### Job:
Beginning with the first line of the data below, extract each line up to and including the one containing "for o in list(bpy.data.objects): bpy.data.objects.remove(o)". Copy them exactly and add nothing.

### Raw data:
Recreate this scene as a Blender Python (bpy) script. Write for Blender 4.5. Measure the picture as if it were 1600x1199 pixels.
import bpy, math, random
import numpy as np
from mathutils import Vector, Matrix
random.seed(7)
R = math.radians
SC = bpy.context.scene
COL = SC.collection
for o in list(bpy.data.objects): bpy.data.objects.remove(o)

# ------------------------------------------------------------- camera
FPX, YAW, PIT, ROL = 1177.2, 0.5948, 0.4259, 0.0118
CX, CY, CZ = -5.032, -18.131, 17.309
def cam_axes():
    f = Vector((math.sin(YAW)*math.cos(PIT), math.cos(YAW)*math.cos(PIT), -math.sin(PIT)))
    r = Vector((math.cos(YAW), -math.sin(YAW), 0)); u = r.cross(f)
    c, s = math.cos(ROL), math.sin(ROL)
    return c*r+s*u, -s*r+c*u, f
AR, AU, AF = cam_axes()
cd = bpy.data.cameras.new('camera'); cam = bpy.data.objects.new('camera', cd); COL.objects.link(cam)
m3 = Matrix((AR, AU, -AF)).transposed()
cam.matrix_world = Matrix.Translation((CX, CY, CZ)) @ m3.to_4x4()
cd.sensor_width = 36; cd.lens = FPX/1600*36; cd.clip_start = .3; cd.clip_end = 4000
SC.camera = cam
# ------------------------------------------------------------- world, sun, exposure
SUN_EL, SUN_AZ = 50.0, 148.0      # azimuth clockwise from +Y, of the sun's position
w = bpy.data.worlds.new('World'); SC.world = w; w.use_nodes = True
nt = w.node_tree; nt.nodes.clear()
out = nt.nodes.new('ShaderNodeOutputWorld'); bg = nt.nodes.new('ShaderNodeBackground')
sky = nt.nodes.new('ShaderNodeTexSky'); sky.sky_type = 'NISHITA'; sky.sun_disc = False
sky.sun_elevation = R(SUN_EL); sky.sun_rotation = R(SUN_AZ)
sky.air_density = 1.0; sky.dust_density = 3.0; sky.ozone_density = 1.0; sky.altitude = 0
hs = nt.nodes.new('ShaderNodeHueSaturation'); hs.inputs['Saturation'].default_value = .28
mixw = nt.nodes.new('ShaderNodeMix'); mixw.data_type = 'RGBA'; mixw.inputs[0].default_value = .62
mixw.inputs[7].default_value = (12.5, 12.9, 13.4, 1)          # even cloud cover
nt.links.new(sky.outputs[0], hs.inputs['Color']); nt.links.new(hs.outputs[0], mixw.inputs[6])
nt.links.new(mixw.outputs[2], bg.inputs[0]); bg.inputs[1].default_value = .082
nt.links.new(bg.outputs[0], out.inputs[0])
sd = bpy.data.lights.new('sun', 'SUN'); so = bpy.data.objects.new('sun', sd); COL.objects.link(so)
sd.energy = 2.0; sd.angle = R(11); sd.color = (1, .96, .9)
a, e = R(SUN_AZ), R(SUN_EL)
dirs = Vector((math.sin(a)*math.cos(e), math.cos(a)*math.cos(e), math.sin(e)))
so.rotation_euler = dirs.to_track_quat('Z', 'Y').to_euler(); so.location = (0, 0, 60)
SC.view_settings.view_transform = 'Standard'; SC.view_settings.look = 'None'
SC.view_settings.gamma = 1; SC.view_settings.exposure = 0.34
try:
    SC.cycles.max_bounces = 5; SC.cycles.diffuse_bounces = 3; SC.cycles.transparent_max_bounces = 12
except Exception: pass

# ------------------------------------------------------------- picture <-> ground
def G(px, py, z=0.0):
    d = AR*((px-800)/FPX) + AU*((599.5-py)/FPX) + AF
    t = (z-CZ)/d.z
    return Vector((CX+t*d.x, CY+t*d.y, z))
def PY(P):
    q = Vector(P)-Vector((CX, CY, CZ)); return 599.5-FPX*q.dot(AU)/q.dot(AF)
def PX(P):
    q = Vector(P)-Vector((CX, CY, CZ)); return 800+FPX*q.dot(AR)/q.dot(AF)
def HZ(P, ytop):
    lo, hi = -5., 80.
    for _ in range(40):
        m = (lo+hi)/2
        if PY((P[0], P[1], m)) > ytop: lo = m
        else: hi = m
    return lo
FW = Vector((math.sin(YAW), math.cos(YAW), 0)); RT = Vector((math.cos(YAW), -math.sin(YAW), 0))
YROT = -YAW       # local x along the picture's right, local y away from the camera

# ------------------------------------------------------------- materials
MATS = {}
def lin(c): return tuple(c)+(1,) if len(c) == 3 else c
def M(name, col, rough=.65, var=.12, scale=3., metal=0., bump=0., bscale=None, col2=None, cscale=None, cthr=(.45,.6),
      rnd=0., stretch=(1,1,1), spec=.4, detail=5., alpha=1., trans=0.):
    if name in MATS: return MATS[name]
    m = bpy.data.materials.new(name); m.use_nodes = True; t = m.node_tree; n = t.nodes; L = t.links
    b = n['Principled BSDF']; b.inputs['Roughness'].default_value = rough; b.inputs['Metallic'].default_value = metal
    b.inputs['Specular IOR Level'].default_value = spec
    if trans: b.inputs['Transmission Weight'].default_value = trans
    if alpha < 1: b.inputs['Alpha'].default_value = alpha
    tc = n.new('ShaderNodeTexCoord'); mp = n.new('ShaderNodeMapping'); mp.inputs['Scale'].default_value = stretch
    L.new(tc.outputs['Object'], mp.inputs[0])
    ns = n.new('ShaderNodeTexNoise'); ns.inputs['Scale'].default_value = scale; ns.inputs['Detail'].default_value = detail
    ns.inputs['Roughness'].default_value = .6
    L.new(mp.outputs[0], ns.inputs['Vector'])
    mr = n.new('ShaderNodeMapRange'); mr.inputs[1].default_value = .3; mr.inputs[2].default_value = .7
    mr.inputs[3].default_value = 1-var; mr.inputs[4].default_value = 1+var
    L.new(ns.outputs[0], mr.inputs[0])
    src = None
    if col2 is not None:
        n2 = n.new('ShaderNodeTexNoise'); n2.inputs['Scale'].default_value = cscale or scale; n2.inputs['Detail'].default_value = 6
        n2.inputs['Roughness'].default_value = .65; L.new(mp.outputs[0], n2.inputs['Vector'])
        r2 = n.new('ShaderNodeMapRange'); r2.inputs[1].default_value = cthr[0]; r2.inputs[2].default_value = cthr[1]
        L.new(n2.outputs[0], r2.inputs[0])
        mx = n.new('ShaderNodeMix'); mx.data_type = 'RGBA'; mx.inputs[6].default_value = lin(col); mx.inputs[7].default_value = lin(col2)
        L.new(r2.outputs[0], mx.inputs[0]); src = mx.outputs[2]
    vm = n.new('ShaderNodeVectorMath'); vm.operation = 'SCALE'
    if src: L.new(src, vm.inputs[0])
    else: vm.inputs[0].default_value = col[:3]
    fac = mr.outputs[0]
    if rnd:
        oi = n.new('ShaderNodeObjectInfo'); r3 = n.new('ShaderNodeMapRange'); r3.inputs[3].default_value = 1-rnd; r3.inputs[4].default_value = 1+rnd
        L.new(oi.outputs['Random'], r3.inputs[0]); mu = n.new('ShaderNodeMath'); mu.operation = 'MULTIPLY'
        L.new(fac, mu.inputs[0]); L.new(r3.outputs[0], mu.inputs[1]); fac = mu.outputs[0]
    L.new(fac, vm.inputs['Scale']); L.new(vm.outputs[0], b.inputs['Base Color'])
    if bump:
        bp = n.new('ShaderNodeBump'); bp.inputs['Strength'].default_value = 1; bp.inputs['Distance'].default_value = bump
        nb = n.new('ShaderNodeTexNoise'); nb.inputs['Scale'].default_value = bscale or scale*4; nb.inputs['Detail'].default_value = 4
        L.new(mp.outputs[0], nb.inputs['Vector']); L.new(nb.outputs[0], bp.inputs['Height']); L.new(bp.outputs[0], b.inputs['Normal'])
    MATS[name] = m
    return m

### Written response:
Recreate this scene as a Blender Python (bpy) script. Write for Blender 4.5. Measure the picture as if it were 1600x1199 pixels.
import bpy, math, random
import numpy as np
from mathutils import Vector, Matrix
random.seed(7)
R = math.radians
SC = bpy.context.scene
COL = SC.collection
for o in list(bpy.data.objects): bpy.data.objects.remove(o)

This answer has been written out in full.